Lecia Brooks, the outreach director for the Southern Poverty Law Center, also noted in an interview with the HPR the high number of hate or bias incidents recorded in the period after the election. She specifically pointed to the high number of incidents that the SPLC itself recorded. “The Southern Poverty Law Center started a website that invited people to report hate or bias incidents, either that they were victimized by or they witnessed,” Brooks said. “Within the first 24 hours of the site going up, we had close to 100. … Between November 9 and February 7, we had 1,372.”

The FBI hate crime reports might also provide information on long-term trends of bigotry. For instance, each year, blacks comprised the largest percentage of victims of racially-motivated crimes, Jewish people also comprised the largest percentage of victims of religiously-motivated crimes, and male homosexuals comprised the largest percentage of victims in crimes with a sexual-orientation bias. While these groups are historically marginalized, the crime reports also contained some surprising trends. For instance, despite the fact that every year, whites comprised the largest percentage of hate crime perpetrators, whites also comprised the second highest percentage of victims of racially-motivated hate crimes. Additionally, blacks comprised the second highest percentage of hate crime offenders.

While some of these surprising trends may be true, they also highlight the inaccuracy of the FBI hate crime statistics. The short history of the FBI’s hate crime database already makes it hard to use the data to judge long-term historical trends. In addition, not all law enforcement agencies participate in the FBI’s voluntary hate crime report.

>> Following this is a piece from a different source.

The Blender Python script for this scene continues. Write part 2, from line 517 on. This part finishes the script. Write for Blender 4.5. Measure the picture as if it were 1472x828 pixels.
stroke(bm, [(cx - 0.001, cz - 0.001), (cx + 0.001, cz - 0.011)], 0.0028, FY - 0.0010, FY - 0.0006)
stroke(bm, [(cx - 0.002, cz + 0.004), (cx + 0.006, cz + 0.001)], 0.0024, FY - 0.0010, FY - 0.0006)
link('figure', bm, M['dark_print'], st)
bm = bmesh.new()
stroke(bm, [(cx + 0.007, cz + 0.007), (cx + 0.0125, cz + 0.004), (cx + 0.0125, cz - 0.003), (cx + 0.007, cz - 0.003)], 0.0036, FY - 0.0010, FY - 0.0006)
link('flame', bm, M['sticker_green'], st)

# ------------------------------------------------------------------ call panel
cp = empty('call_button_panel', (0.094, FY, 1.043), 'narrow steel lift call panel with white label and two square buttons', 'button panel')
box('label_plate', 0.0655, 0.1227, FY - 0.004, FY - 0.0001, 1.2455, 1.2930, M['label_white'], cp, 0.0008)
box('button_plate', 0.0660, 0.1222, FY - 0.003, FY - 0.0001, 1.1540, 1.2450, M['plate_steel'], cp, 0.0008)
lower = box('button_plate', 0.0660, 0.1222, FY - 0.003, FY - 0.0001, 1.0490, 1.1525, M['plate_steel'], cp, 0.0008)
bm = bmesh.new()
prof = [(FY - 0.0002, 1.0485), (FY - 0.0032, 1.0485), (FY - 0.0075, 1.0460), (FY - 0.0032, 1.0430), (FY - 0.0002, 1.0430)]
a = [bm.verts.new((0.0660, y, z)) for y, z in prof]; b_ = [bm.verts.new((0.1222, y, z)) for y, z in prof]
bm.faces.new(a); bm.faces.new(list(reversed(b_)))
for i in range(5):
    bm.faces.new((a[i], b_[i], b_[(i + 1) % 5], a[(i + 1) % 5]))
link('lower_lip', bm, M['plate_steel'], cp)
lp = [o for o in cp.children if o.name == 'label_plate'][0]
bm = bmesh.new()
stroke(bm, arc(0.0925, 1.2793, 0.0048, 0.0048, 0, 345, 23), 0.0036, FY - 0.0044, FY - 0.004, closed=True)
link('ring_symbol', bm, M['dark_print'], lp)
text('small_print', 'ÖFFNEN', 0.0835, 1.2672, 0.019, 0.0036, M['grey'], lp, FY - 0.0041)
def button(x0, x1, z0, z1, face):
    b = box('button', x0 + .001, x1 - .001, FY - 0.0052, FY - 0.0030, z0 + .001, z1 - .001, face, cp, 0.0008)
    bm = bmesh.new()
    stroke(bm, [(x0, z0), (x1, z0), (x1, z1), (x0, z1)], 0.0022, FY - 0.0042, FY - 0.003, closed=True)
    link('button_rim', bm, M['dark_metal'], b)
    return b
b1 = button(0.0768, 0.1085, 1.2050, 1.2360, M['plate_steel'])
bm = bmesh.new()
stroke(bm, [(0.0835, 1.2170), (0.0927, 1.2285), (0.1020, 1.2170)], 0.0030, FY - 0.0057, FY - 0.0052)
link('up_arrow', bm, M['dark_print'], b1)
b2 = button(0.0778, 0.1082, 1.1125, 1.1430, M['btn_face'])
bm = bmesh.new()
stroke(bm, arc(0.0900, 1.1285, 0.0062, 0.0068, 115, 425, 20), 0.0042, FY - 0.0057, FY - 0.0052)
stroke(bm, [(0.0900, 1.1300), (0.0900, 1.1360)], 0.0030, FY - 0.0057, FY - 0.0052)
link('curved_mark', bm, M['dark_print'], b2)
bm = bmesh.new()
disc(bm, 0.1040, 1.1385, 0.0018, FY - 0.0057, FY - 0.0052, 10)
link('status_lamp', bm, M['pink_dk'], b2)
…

This means that many jurisdictions offer no hate crime statistics.

Furthermore, some of the law enforcement agencies that report hate crimes to the FBI likely provide inaccurate information. For example, several agencies reported zero hate crimes, an unlikely, if not impossible statistic. But even in jurisdictions that report seemingly accurate hate crime statistics, these statistics suffer from the biases of the homogeneous police departments. For example, white police officers could be less likely to report a bias related incident or hate crime committed against a minority. Conversely, white officers may be more likely to report a perceived bias related incident or hate crime committed against a white person. The accuracy of hate crime reporting likely even depends on the trust between citizens and law enforcement in different areas. In places where the public trusts their local law enforcement agency, people are less likely to report hate crimes compared to areas where the public lacks trust in law enforcement personnel.

Some of these biases might contribute to the surprisingly high percentage of white victims of hate crimes. While some whites certainly experienced hatred and even hate crimes after the election, it’s unlikely that they face more bigotry than every historically marginalized racial group other than blacks.

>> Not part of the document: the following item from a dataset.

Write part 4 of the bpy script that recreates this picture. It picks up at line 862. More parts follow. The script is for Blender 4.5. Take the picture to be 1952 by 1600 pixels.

Brooks of the SPLC expressed doubt over the notion that white people faced systemic discrimination. She told the HPR that “We do name some black nationalist groups and some purely anti-LGBT groups and some anti-immigrant groups, but … the vast majority are white supremacist groups.”

The biases of the FBI’s hate crime statistics make a more objective source of hate crime statistics desirable. Unfortunately, no organization annually documents totally accurate hate crime statistics. Some groups such as the SPLC keep a monthly count of the number of hate crimes through news reports, social media, and direct reports. While the SPLC tries to verify each incident, many anecdotal reports remain unverified. Therefore, the data collected by the SPLC, while possibly accurate, ought to be taken with a grain of salt. Brooks acknowledged the limitations of the hate crime and bias incident statistics compiled by the SPLC and other organizations. “The way that we have been tabulating hate crimes or hate incidences has always been flawed. The Department of Justice, FBI statistics that report annual hate crimes are based on a system that allows or invites agencies, law enforcement agencies to self-report,” Brooks said. “We’d be the first to tell you that the hate crime data has always been wrong and hate incidents, bias crimes, have always been and will continue to be underreported, quite frankly,” she added. “Whether or not people report it to a law enforcement agency and a law enforcement agency in turn reports it to the FBI, it’s all dependent on kind of that entire system working.”

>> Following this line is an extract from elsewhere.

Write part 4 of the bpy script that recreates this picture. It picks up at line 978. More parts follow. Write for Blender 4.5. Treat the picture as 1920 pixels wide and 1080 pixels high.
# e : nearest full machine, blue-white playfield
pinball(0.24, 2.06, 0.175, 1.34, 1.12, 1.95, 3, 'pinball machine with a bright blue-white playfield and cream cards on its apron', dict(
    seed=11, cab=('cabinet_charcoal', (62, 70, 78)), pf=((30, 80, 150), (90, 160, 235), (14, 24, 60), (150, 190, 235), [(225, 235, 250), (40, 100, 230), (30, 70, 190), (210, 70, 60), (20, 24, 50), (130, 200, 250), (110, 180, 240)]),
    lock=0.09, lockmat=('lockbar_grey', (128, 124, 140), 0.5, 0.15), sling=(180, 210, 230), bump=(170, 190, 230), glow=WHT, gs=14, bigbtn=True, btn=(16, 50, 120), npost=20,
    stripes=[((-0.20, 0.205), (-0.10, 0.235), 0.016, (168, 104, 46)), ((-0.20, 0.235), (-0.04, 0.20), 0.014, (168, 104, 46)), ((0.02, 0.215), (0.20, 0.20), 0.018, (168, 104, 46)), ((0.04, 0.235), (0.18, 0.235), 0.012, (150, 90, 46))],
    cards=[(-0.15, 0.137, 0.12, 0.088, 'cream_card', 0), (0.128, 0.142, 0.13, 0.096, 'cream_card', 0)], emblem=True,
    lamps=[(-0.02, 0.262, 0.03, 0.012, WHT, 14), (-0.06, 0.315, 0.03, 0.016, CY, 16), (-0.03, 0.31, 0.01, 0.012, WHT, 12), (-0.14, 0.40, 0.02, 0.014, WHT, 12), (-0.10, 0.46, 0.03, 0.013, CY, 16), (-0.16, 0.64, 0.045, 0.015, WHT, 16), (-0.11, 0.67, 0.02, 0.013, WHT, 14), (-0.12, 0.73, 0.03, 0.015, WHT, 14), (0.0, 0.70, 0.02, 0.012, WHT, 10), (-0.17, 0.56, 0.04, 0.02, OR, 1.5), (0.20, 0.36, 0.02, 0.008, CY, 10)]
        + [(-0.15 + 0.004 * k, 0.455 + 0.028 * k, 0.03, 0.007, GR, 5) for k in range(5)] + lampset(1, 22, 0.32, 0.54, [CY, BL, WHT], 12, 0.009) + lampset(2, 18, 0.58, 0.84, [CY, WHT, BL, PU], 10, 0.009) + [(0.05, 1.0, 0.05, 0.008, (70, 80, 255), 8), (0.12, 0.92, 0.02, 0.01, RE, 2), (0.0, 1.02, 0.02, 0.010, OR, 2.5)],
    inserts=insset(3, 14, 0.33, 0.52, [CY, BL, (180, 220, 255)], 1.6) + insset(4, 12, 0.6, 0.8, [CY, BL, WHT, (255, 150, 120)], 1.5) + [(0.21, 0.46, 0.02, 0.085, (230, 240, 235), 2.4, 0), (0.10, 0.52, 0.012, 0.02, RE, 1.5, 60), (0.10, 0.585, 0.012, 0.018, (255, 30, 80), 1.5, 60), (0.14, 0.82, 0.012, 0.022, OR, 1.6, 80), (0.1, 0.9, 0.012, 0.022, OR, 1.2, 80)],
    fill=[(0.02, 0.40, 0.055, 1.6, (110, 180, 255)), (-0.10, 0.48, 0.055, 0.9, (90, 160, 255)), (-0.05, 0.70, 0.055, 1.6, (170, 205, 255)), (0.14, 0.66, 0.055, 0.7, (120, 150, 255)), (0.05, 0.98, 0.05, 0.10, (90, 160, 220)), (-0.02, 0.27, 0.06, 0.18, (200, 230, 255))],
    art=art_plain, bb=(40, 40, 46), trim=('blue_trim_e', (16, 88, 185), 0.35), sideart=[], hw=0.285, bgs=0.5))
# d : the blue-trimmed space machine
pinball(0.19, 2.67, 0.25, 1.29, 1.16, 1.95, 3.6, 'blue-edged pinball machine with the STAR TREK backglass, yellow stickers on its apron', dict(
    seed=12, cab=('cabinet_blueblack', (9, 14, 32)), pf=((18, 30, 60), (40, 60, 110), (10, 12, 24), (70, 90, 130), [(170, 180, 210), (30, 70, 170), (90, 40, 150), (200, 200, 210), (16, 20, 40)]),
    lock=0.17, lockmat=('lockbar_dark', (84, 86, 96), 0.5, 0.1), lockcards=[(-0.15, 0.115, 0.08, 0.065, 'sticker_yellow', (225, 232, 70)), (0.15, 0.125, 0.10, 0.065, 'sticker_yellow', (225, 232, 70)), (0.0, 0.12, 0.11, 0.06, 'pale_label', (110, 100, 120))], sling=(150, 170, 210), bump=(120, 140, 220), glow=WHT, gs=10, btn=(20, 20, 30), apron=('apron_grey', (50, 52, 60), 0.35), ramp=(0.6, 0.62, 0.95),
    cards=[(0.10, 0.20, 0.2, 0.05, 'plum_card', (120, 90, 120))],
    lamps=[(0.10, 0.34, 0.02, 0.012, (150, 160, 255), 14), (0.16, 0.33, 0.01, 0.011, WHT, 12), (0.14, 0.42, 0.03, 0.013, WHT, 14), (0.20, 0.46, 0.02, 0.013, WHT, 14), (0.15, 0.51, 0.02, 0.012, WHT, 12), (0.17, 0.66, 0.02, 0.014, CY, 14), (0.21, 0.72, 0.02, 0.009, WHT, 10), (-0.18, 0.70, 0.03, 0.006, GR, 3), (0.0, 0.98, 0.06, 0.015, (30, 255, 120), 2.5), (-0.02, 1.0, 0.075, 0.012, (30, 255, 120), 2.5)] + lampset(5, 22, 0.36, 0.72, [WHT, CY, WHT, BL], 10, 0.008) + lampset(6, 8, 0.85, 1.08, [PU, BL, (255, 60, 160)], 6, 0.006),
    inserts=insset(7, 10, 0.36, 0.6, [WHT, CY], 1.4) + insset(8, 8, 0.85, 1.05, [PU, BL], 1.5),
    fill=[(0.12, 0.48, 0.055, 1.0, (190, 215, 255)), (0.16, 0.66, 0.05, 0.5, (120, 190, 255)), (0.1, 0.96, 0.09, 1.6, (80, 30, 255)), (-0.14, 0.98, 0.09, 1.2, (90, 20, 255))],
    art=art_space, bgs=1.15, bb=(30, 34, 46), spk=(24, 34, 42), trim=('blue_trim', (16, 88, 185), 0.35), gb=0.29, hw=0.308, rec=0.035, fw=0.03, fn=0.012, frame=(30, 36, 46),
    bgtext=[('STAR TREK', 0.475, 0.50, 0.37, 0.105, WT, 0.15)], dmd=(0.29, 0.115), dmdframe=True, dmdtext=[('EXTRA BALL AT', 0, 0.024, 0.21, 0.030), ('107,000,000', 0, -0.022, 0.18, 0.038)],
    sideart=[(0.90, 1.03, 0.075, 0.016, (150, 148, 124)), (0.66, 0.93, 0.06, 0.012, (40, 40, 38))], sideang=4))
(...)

Muhammad noted a few obstacles to the efforts to compile completely accurate statistics on hate crimes and bias incidents. In addition to the flaws inherent in all forms of reported evidence, he cited the definitional challenges associated with hate crimes and bias incidents. “There [are] too many definitional challenges in an area of the law for example where there is tremendous ideological differences in what really counts as racism,” Muhammad said. “And all that is subject to political preferences in how individuals see things.” Muhammad also said that the media, in collaboration with other agencies, could prove to be the best source of information on hate crimes and bias incidents. “The newspapers for many years, Washington Post obviously and The Guardian are keeping track of police shootings in a given year as well as killings. And it used to be the Chicago Tribune was the most authoritative source for tracking lynchings,” Muhammad said. “Because media reports are closer to the ground in terms of reporting on allegations of racial bias and hate incidents that may not rise to the level of police interaction or even less so, the filing of a police report, the best solution potentially would be a media agency perhaps in collaboration with a foundation.”

The lack of accurate hate crime statistics makes it hard to objectively answer many of the big questions about bigotry in this country. However, the personal reports of many individuals and documented incidents of hate make it clear that bigotry remains a fundamental problem in the United States. Despite the difficulty of documenting these incidents with perfect accuracy, an objective assessment of bigotry in this country depends upon our documentation of hate crimes and bias incidents with the highest accuracy possible. This information would re-assert bigotry as a significant problem in the United States, and encourage people on all sides of the political spectrum to forcefully deny the hateful rhetoric and ideologies from which these acts stem. If these steps are not taken, many Americans will continue to suffer in silence.